On the sixtieth anniversary of the end of World War II, the BBC asked members of the public to submit their personal war stories. These were to be placed online as a historical resource. I helped my father to write his account and then, using the material I had gathered, expanded it into a newspaper article, of which this is a revised version.

I knew my father had “stormed the beach at Normandy.” I knew nobody else’s father had-that job had been wisely left to their grandfathers. That’s all I knew. As a child, the mildewed war came to me piecemeal through the usual sources, very rarely from him. Harvey never spoke about it as a personal reality, and the truth was I didn’t think of it as a reality, but only as one of many fictional details woven into the fabric of my childhood: Jane Eyre was sent to the red room, Lucy Pevensie met Mr. Tumnus, Harvey Smith stormed the beach at Normandy. Later, in my twenties, small facts escaped, mostly concerning his year spent in Germany helping with the reconstruction. But Normandy stayed as fictional to me as Narnia. “Stormed!”-this made no sense. A sentimental man, physically gentle, pacifistic in all things and possessed of a liberal heart that does not so much bleed as hemorrhage. It is perfectly normal to phone my father around 6:30 in the evening and find him distraught, reduced to tears by watching the news.

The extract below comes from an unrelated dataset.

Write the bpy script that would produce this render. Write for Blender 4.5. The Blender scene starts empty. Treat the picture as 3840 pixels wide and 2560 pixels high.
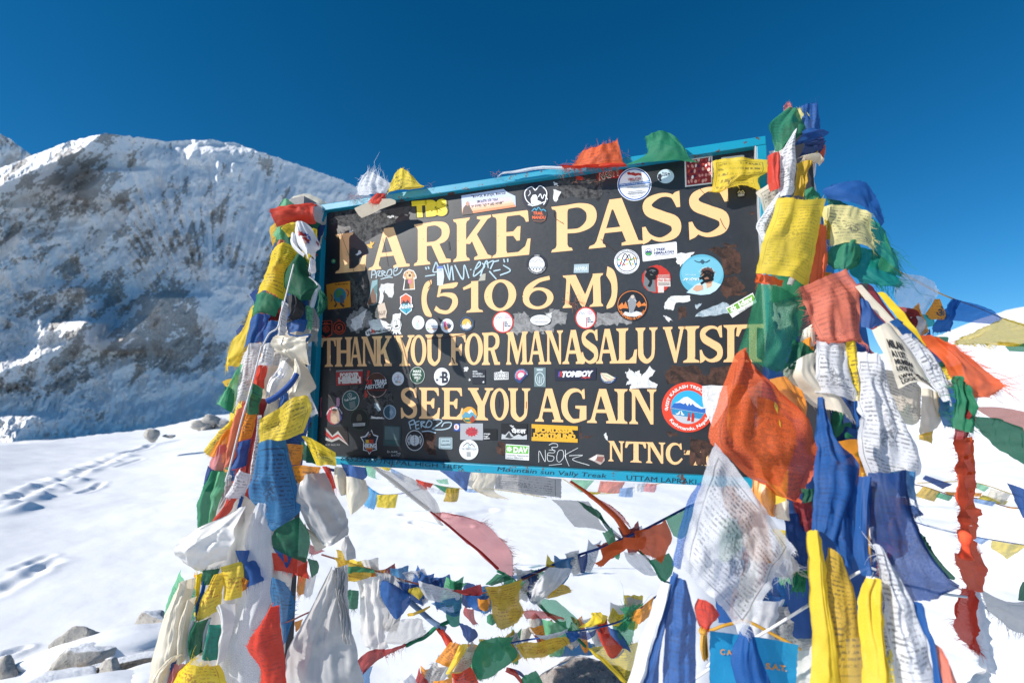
import bpy, math, random
import numpy as np
from mathutils import Vector, Matrix, noise
from mathutils.geometry import tessellate_polygon
S = bpy.context.scene
COL = S.collection
R = math.radians
random.seed(7)

# ------------------------------------------------------------------ camera, light, sky
F = 1833.0                                    # focal length in photograph pixels (3840 wide)
PITCH, ROLL, YAW = 0.1105, 0.0016, -0.3359
CAM = Vector((0, 0, 1.45))
fw = Vector((0, math.cos(PITCH), math.sin(PITCH)))
rt0 = Vector((1, 0, 0)); up0 = Vector((0, -math.sin(PITCH), math.cos(PITCH)))
RT = rt0*math.cos(ROLL) + up0*math.sin(ROLL)
UP = up0*math.cos(ROLL) - rt0*math.sin(ROLL)
cam = bpy.data.cameras.new('camera'); camo = bpy.data.objects.new('camera', cam); COL.objects.link(camo)
m = Matrix((RT, UP, -fw)).transposed().to_4x4(); m.translation = CAM
camo.matrix_world = m
cam.sensor_width = 36; cam.lens = 36*F/3840
cam.clip_start = 0.05; cam.clip_end = 60000
cam.dof.use_dof = True; cam.dof.focus_distance = 1.5; cam.dof.aperture_fstop = 3.6
S.camera = camo

SUN_AZ, SUN_EL = R(66), R(32)                 # azimuth left of the direction towards the camera's back
sd = Vector((-math.sin(SUN_AZ)*math.cos(SUN_EL), -math.cos(SUN_AZ)*math.cos(SUN_EL), math.sin(SUN_EL)))
W = bpy.data.worlds.new('World'); S.world = W; W.use_nodes = True
nt = W.node_tree; nt.nodes.clear()
sky = nt.nodes.new('ShaderNodeTexSky'); sky.sky_type = 'NISHITA'; sky.sun_disc = False
sky.sun_elevation = SUN_EL; sky.sun_rotation = math.atan2(sd.x, sd.y)
sky.altitude = 3600; sky.air_density = 1.15; sky.dust_density = 0.1; sky.ozone_density = 4.5
hs = nt.nodes.new('ShaderNodeHueSaturation'); hs.inputs['Saturation'].default_value = 1.29; hs.inputs['Value'].default_value = 1.0
hs.inputs['Hue'].default_value = 0.492
bg = nt.nodes.new('ShaderNodeBackground'); bg.inputs[1].default_value = 0.084
ow = nt.nodes.new('ShaderNodeOutputWorld')
nt.links.new(sky.outputs[0], hs.inputs['Color']); nt.links.new(hs.outputs[0], bg.inputs[0]); nt.links.new(bg.outputs[0], ow.inputs[0])
sl = bpy.data.lights.new('sun', 'SUN'); sl.energy = 4.6; sl.angle = R(0.53); sl.color = (1, 0.955, 0.89)
so = bpy.data.objects.new('sun', sl); COL.objects.link(so)
so.rotation_euler = sd.to_track_quat('Z', 'Y').to_euler(); so.location = sd*20
S.view_settings.view_transform = 'Standard'; S.view_settings.look = 'None'
S.view_settings.exposure = 0.41; S.view_settings.gamma = 1; S.view_settings.use_curve_mapping = False
S.cycles.max_bounces = 10; S.cycles.transparent_max_bounces = 24

# ------------------------------------------------------------------ helpers
def ray(x, y):
    return fw + RT*((x-1920)/F) - UP*((y-1280)/F)
def P(x, y, d):
    return CAM + ray(x, y)*d
def link(name, me, mat=None, parent=None, loc=None):
    o = bpy.data.objects.new(name, me); COL.objects.link(o)
    if mat is not None:
        me.materials.clear(); me.materials.append(mat)
    if parent is not None: o.parent = parent
    if loc is not None: o.location = loc
    return o
def tag(o, label=None, cat=None, group=None, kind=None):
    if label: o['label'] = label
    if cat: o['category'] = cat
    if group: o['group'] = group
    if kind: o['kind'] = kind
    return o
def empty(name, loc):
    o = bpy.data.objects.new(name, None); COL.objects.link(o); o.location = loc
    o.empty_display_size = .05
    return o
def mesh(name, vs, fs, smooth=False):
    me = bpy.data.meshes.new(name); me.from_pydata([tuple(v) for v in vs], [], fs); me.update()
    if smooth:
        me.polygons.foreach_set('use_smooth', [True]*len(me.polygons))
    return me
def centre(vs):
    c = Vector((0, 0, 0))
    for v in vs: c += Vector(v)
    return c/len(vs)
def mobj(name, vs, fs, mat, parent=None, smooth=False):
    """mesh from world-space vertices, origin at its own centre"""
    c = centre(vs)
    me = mesh(name, [Vector(v)-c for v in vs], fs, smooth)
    loc = c - (parent.location if parent is not None else Vector((0, 0, 0)))
    if parent is not None and parent.parent is not None: loc -= parent.parent.location
    return link(name, me, mat, parent, loc)
def boxv(p0, ax, ay, az):
    """box from a corner and three edge vectors"""
    v = [p0, p0+ax, p0+ax+ay, p0+ay, p0+az, p0+ax+az, p0+ax+ay+az, p0+ay+az]
    return v, [(0, 3, 2, 1), (4, 5, 6, 7), (0, 1, 5, 4), (1, 2, 6, 5), (2, 3, 7, 6), (3, 0, 4, 7)]
def tube(pts, r, n=7, taper=None, cap=True):
    vs, fs = [], []
    N = len(pts)
    for i, p in enumerate(pts):
        a = pts[max(i-1, 0)]; b = pts[min(i+1, N-1)]
        t = (b-a).normalized()
        s = t.cross(Vector((.13, .31, .94))).normalized(); q = t.cross(s)
        rr = r[i] if isinstance(r, (list, tuple)) else r
        for k in range(n):
            an = 2*math.pi*k/n
            vs.append(p + s*math.cos(an)*rr + q*math.sin(an)*rr)
    for i in range(N-1):
        for k in range(n):
            fs.append((i*n+k, i*n+(k+1) % n, (i+1)*n+(k+1) % n, (i+1)*n+k))
    if cap:
        fs.append(tuple(range(n))[::-1]); fs.append(tuple((N-1)*n+k for k in range(n)))
    return vs, fs
def crsp(pts, n):
    """n samples on a Catmull-Rom curve through tuples"""
    k = len(pts)
    if k == 1: return [tuple(pts[0])]*n
    out = []
    for i in range(n):
        t = i/(n-1)*(k-1); j = min(int(t), k-2); f = t-j
        p1, p2 = pts[j], pts[j+1]
        p0 = pts[j-1] if j > 0 else tuple(2*a-b for a, b in zip(p1, p2))
        p3 = pts[j+2] if j+2 < k else tuple(2*b-a for a, b in zip(p1, p2))
        out.append(tuple(.5*(2*b + (c-a)*f + (2*a-5*b+4*c-d)*f*f + (3*b-a-3*c+d)*f**3) for a, b, c, d in zip(p0, p1, p2, p3)))
    return out
def srgb(h):
    """hex string to linear rgb"""
    c = [int(h[i:i+2], 16)/255 for i in (0, 2, 4)]
    return tuple((v/12.92 if v <= .04045 else ((v+.055)/1.055)**2.4) for v in c)

# ------------------------------------------------------------------ materials
MATS = {}
class NT:
    def __init__(s, name):
        s.m = bpy.data.materials.new(name); s.m.use_nodes = True; s.t = s.m.node_tree; s.t.nodes.clear()
        s.out = s.t.nodes.new('ShaderNodeOutputMaterial')
    def n(s, ty, **kw):
        nd = s.t.nodes.new('ShaderNode'+ty)
        for k, v in kw.items(): setattr(nd, k, v)
        return nd
    def l(s, a, b): s.t.links.new(a, b)
    def val(s, sock, v):
        if isinstance(v, (int, float, tuple, list)):
            sock.default_value = v if not (isinstance(v, (tuple, list)) and len(v) == 3 and len(sock.default_value) == 4) else (*v, 1)
        else: s.l(v, sock)
    def math(s, op, a, b=0.0, c=None):
        nd = s.n('Math', operation=op); s.val(nd.inputs[0], a); s.val(nd.inputs[1], b)
        if c is not None: s.val(nd.inputs[2], c)
        return nd.outputs[0]
    def mix(s, f, a, b):
        nd = s.n('Mix', data_type='RGBA'); s.val(nd.inputs[0], f); s.val(nd.inputs[6], a); s.val(nd.inputs[7], b)
        return nd.outputs[2]
    def noise(s, vec, sc, det=4, rough=.55, dim='3D'):
        nd = s.n('TexNoise', noise_dimensions=dim); nd.inputs['Scale'].default_value = sc; nd.inputs['Detail'].default_value = det
        nd.inputs['Roughness'].default_value = rough
        if vec is not None: s.l(vec, nd.inputs['Vector'])
        return nd.outputs['Fac']
    def ramp(s, f, a, b):
        nd = s.n('MapRange'); nd.interpolation_type = 'SMOOTHSTEP'; s.val(nd.inputs[0], f); nd.inputs[1].default_value = a; nd.inputs[2].default_value = b
        return nd.outputs[0]
    def mapping(s, vec, sc=(1, 1, 1), rot=(0, 0, 0)):
        nd = s.n('Mapping'); nd.inputs['Scale'].default_value = sc; nd.inputs['Rotation'].default_value = rot; s.l(vec, nd.inputs[0])
        return nd.outputs[0]
    def bump(s, h, st, dist=.001):
        nd = s.n('Bump'); nd.inputs['Strength'].default_value = st; nd.inputs['Distance'].default_value = dist; s.l(h, nd.inputs['Height'])
        return nd.outputs[0]
    def prin(s, col, rough=.6, spec=.4, nrm=None, metal=0):
        p = s.n('BsdfPrincipled'); s.val(p.inputs['Base Color'], col); s.val(p.inputs['Roughness'], rough)
        p.inputs['Specular IOR Level'].default_value = spec; s.val(p.inputs['Metallic'], metal)
        if nrm is not None: s.l(nrm, p.inputs['Normal'])
        s.l(p.outputs[0], s.out.inputs[0]); return p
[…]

Then one recent adult summer, I happened to find myself in Normandy, visiting an American poet. She was writing a verse sequence about the layers of social history in the area and took me on a day trip to the beach, where we swam and sat in the sun. It was stupidly late into my swim before it occurred to me that this might be the beach Harvey had landed upon, fifty-nine years earlier. I mentioned it to the poet, and she asked after details I was shamed to admit I didn’t have. Our day turned historical. She showed me Juno Beach, the cliffs in which the snipers crouched, the maze of hedgerows that proved so lethal. Finally, the American cemetery. Thousands upon thousands of squat white crosses, punctuated by the Star of David, line up in rows on the manicured grass. You can’t see the end of it. I’m my father’s daughter: I burst into tears.